Energy Cooperation and Information Freshness in Wireless Networks

Open Access
- Author:
- Leng, Shiyang
- Graduate Program:
- Electrical Engineering
- Degree:
- Doctor of Philosophy
- Document Type:
- Dissertation
- Date of Defense:
- February 27, 2020
- Committee Members:
- Aylin Yener, Dissertation Advisor/Co-Advisor
Aylin Yener, Committee Chair/Co-Chair
Thomas F La Porta, Committee Member
Viveck Ramesh Cadambe, Committee Member
Vinayak V Shanbhag, Outside Member
Ludmil Tomov Zikatanov, Outside Member
Kultegin Aydin, Program Head/Chair - Keywords:
- wireless communications
energy harvesting
wireless energy transfer
information freshness
age of information
game theory
Stackelberg game
machine learning
deep reinforcement learning
stochastic geometry
dynamic programming - Abstract:
- In this dissertation, we investigate energy cooperation and information freshness in wireless networks. As a promising solution for perpetual wireless communications, energy cooperation has extended a new dimension for cooperative networks. We study energy cooperation via wireless energy transfer in two-hop networks from the game-theoretic perspective and design incentive cooperation schemes for wireless nodes with individual interests. We propose the asymmetric wireless energy transfer model by taking into account the tradeoff of waiting for transmission and accumulating harvested energy to achieve better system utilities in rate and energy efficiency. Information freshness, i.e., age of information (AoI), has been introduced recently as a performance metric from a novel perspective. We first study the tradeoff between AoI and the conventional metric, rate, in wireless powered networks to gain insights on AoI and rate performance in both age-optimal and rate-optimal resource allocation policies.
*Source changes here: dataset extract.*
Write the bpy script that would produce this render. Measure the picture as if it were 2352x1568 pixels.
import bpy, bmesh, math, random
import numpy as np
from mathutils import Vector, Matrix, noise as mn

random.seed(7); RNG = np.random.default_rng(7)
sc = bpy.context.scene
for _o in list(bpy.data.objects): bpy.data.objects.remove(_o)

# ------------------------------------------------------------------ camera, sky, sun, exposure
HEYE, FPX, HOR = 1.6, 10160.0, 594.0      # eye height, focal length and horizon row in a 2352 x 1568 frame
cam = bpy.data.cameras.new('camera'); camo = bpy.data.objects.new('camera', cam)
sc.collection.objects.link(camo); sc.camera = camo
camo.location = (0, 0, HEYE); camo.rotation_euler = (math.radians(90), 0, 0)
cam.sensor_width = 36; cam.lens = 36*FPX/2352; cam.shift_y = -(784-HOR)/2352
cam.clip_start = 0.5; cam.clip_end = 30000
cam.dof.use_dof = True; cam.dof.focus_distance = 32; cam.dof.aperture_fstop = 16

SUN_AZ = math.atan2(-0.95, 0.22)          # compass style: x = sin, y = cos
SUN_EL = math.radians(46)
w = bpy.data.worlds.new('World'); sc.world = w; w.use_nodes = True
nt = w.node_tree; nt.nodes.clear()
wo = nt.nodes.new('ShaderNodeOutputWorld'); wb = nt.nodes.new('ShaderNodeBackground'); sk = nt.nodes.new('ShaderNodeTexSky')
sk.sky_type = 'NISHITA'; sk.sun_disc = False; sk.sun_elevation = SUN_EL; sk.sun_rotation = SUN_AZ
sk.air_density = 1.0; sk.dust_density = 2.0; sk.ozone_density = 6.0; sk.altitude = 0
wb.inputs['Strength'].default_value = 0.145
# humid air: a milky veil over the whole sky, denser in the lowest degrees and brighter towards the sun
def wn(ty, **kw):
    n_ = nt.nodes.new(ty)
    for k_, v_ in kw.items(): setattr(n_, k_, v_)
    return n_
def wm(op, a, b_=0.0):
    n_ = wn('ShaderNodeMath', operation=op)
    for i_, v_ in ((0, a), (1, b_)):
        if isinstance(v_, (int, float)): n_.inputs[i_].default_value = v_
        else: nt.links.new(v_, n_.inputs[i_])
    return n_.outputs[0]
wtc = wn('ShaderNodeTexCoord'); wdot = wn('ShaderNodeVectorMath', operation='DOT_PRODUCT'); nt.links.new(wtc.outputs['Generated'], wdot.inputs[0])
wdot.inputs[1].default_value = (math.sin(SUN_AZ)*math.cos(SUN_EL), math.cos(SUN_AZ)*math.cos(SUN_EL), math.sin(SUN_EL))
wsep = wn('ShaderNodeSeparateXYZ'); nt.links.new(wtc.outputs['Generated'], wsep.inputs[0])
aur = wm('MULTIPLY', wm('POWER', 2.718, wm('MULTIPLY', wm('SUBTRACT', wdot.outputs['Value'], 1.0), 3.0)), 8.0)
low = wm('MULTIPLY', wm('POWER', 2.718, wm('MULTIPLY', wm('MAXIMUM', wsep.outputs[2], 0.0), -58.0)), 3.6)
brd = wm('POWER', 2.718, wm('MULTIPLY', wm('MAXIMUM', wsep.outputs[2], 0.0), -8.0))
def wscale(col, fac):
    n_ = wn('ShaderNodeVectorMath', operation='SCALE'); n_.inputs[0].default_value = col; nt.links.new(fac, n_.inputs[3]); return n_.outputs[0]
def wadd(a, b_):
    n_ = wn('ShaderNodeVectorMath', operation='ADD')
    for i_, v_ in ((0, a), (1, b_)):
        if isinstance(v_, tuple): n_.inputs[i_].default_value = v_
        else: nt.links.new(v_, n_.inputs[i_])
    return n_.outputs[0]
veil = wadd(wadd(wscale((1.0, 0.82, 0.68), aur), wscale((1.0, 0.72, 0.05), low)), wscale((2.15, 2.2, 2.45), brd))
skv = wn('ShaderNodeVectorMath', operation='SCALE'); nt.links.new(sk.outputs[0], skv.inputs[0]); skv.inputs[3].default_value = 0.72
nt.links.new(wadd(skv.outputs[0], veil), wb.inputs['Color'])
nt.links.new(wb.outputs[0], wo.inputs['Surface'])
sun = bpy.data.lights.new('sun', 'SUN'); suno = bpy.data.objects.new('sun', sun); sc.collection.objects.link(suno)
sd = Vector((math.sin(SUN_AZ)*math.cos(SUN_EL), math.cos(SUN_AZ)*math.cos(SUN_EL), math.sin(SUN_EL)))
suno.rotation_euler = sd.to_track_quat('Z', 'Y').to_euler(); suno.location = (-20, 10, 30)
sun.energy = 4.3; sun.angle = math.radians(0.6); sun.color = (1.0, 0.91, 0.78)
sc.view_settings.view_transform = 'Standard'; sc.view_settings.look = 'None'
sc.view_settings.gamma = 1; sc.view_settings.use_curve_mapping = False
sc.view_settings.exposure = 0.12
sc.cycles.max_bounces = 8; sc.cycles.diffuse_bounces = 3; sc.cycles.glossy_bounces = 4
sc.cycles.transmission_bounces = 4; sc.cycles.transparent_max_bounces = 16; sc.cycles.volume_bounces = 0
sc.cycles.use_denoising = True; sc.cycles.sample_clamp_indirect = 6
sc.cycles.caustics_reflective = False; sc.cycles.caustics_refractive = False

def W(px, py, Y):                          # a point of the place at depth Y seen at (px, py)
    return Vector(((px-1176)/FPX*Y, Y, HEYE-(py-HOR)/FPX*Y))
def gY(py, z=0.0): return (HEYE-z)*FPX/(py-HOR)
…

A learning-based algorithm is proposed to approach the near-optimal policies. Further, we consider cognitive radio networks with energy harvesting secondary users. For a simple pair of primary user and secondary user, we develop the optimal sensing and status updating policy for the secondary user via dynamic programming and prove the threshold structure of the policy. For large networks that secondary users harvesting energy from primary users, we characterize the outage of primary users and average AoI of secondary users by stochastic geometry. Random access update policies are found by stochastic optimization. Finally, the general scheduling and power control problem for AoI-minimum networks is studied with or without prior knowledge of the dynamic system states, namely, offline and online setting. We derive the optimal policy of the offline setting by solving a mixed integer linear program. We propose a deep recurrent Q-learning algorithm based on deep reinforcement learning to approach the minimal average AoI in the online setting.